» **Stated goal**: Word for word, restate every line of the listing that follows.

» **Excerpted records**:
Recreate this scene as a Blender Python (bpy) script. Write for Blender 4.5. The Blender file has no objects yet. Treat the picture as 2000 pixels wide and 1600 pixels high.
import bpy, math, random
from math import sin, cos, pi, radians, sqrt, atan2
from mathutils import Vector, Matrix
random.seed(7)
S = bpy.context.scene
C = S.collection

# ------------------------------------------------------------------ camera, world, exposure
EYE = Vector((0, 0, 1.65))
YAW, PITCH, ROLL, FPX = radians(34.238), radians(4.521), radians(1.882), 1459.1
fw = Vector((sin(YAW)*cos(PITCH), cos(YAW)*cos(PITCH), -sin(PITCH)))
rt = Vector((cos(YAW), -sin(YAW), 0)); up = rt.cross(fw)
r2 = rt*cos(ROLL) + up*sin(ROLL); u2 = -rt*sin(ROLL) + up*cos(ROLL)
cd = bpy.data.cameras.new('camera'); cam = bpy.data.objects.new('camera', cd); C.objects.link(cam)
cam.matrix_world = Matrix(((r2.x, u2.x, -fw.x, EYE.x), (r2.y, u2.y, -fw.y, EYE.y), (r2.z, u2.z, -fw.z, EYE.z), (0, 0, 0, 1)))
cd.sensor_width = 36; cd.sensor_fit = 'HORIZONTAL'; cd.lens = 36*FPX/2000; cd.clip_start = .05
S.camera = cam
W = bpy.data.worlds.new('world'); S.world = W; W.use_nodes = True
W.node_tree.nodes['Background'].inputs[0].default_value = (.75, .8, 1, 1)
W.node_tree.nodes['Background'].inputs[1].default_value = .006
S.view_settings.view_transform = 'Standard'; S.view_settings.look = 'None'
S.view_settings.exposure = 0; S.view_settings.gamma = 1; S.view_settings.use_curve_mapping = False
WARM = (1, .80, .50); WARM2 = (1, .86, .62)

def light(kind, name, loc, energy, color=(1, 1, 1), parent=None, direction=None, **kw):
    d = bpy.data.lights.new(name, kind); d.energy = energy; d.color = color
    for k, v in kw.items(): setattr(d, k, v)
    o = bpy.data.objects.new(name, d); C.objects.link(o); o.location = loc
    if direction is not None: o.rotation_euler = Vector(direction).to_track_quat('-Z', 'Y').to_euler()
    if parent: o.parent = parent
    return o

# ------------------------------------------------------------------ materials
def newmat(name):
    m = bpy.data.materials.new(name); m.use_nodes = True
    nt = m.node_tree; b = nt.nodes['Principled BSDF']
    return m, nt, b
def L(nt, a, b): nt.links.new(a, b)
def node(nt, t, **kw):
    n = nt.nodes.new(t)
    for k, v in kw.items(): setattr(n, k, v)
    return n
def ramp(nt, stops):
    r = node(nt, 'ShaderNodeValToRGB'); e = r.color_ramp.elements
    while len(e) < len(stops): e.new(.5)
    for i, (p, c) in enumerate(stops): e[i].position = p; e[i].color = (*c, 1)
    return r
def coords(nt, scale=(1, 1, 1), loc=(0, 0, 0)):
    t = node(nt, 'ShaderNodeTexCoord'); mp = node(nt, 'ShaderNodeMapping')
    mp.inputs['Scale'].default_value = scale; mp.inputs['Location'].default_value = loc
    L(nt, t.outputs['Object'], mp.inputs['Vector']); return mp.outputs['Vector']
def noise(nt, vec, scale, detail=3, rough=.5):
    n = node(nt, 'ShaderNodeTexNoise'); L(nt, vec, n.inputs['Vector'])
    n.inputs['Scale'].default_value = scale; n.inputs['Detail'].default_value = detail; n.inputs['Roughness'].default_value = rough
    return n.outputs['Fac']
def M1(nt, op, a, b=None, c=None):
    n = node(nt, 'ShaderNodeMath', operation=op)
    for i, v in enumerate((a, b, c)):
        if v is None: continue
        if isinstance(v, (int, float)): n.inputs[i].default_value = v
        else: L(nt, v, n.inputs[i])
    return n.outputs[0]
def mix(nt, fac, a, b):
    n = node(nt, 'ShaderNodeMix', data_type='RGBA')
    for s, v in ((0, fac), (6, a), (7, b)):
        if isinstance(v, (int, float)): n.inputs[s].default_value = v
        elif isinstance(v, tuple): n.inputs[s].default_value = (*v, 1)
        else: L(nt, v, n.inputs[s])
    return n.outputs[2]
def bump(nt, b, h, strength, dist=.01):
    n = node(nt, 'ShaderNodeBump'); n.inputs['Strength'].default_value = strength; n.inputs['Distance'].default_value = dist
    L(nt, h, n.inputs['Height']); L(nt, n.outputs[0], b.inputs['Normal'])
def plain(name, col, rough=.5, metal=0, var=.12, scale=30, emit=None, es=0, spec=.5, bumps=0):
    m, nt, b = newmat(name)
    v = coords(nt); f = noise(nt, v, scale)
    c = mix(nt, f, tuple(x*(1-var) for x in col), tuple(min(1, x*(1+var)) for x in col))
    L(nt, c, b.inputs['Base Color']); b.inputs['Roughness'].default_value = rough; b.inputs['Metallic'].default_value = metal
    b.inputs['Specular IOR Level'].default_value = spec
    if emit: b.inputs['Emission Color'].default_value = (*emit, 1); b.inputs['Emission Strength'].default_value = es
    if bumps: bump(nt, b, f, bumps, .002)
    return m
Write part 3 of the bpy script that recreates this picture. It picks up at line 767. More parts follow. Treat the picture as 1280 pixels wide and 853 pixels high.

» **Solved problem**:
Recreate this scene as a Blender Python (bpy) script. Write for Blender 4.5. The Blender file has no objects yet. Treat the picture as 2000 pixels wide and 1600 pixels high.
import bpy, math, random
from math import sin, cos, pi, radians, sqrt, atan2
from mathutils import Vector, Matrix
random.seed(7)
S = bpy.context.scene
C = S.collection

# ------------------------------------------------------------------ camera, world, exposure
EYE = Vector((0, 0, 1.65))
YAW, PITCH, ROLL, FPX = radians(34.238), radians(4.521), radians(1.882), 1459.1
fw = Vector((sin(YAW)*cos(PITCH), cos(YAW)*cos(PITCH), -sin(PITCH)))
rt = Vector((cos(YAW), -sin(YAW), 0)); up = rt.cross(fw)
r2 = rt*cos(ROLL) + up*sin(ROLL); u2 = -rt*sin(ROLL) + up*cos(ROLL)
cd = bpy.data.cameras.new('camera'); cam = bpy.data.objects.new('camera', cd); C.objects.link(cam)
cam.matrix_world = Matrix(((r2.x, u2.x, -fw.x, EYE.x), (r2.y, u2.y, -fw.y, EYE.y), (r2.z, u2.z, -fw.z, EYE.z), (0, 0, 0, 1)))
cd.sensor_width = 36; cd.sensor_fit = 'HORIZONTAL'; cd.lens = 36*FPX/2000; cd.clip_start = .05
S.camera = cam
W = bpy.data.worlds.new('world'); S.world = W; W.use_nodes = True
W.node_tree.nodes['Background'].inputs[0].default_value = (.75, .8, 1, 1)
W.node_tree.nodes['Background'].inputs[1].default_value = .006
S.view_settings.view_transform = 'Standard'; S.view_settings.look = 'None'
S.view_settings.exposure = 0; S.view_settings.gamma = 1; S.view_settings.use_curve_mapping = False
WARM = (1, .80, .50); WARM2 = (1, .86, .62)

def light(kind, name, loc, energy, color=(1, 1, 1), parent=None, direction=None, **kw):
    d = bpy.data.lights.new(name, kind); d.energy = energy; d.color = color
    for k, v in kw.items(): setattr(d, k, v)
    o = bpy.data.objects.new(name, d); C.objects.link(o); o.location = loc
    if direction is not None: o.rotation_euler = Vector(direction).to_track_quat('-Z', 'Y').to_euler()
    if parent: o.parent = parent
    return o

# ------------------------------------------------------------------ materials
def newmat(name):
    m = bpy.data.materials.new(name); m.use_nodes = True
    nt = m.node_tree; b = nt.nodes['Principled BSDF']
    return m, nt, b
def L(nt, a, b): nt.links.new(a, b)
def node(nt, t, **kw):
    n = nt.nodes.new(t)
    for k, v in kw.items(): setattr(n, k, v)
    return n
def ramp(nt, stops):
    r = node(nt, 'ShaderNodeValToRGB'); e = r.color_ramp.elements
    while len(e) < len(stops): e.new(.5)
    for i, (p, c) in enumerate(stops): e[i].position = p; e[i].color = (*c, 1)
    return r
def coords(nt, scale=(1, 1, 1), loc=(0, 0, 0)):
    t = node(nt, 'ShaderNodeTexCoord'); mp = node(nt, 'ShaderNodeMapping')
    mp.inputs['Scale'].default_value = scale; mp.inputs['Location'].default_value = loc
    L(nt, t.outputs['Object'], mp.inputs['Vector']); return mp.outputs['Vector']
def noise(nt, vec, scale, detail=3, rough=.5):
    n = node(nt, 'ShaderNodeTexNoise'); L(nt, vec, n.inputs['Vector'])
    n.inputs['Scale'].default_value = scale; n.inputs['Detail'].default_value = detail; n.inputs['Roughness'].default_value = rough
    return n.outputs['Fac']
def M1(nt, op, a, b=None, c=None):
    n = node(nt, 'ShaderNodeMath', operation=op)
    for i, v in enumerate((a, b, c)):
        if v is None: continue
        if isinstance(v, (int, float)): n.inputs[i].default_value = v
        else: L(nt, v, n.inputs[i])
    return n.outputs[0]
def mix(nt, fac, a, b):
    n = node(nt, 'ShaderNodeMix', data_type='RGBA')
    for s, v in ((0, fac), (6, a), (7, b)):
        if isinstance(v, (int, float)): n.inputs[s].default_value = v
        elif isinstance(v, tuple): n.inputs[s].default_value = (*v, 1)
        else: L(nt, v, n.inputs[s])
    return n.outputs[2]
def bump(nt, b, h, strength, dist=.01):
    n = node(nt, 'ShaderNodeBump'); n.inputs['Strength'].default_value = strength; n.inputs['Distance'].default_value = dist
    L(nt, h, n.inputs['Height']); L(nt, n.outputs[0], b.inputs['Normal'])
def plain(name, col, rough=.5, metal=0, var=.12, scale=30, emit=None, es=0, spec=.5, bumps=0):
    m, nt, b = newmat(name)
    v = coords(nt); f = noise(nt, v, scale)
    c = mix(nt, f, tuple(x*(1-var) for x in col), tuple(min(1, x*(1+var)) for x in col))
    L(nt, c, b.inputs['Base Color']); b.inputs['Roughness'].default_value = rough; b.inputs['Metallic'].default_value = metal
    b.inputs['Specular IOR Level'].default_value = spec
    if emit: b.inputs['Emission Color'].default_value = (*emit, 1); b.inputs['Emission Strength'].default_value = es
    if bumps: bump(nt, b, f, bumps, .002)
    return m
Write part 3 of the bpy script that recreates this picture. It picks up at line 767. More parts follow. Treat the picture as 1280 pixels wide and 853 pixels high.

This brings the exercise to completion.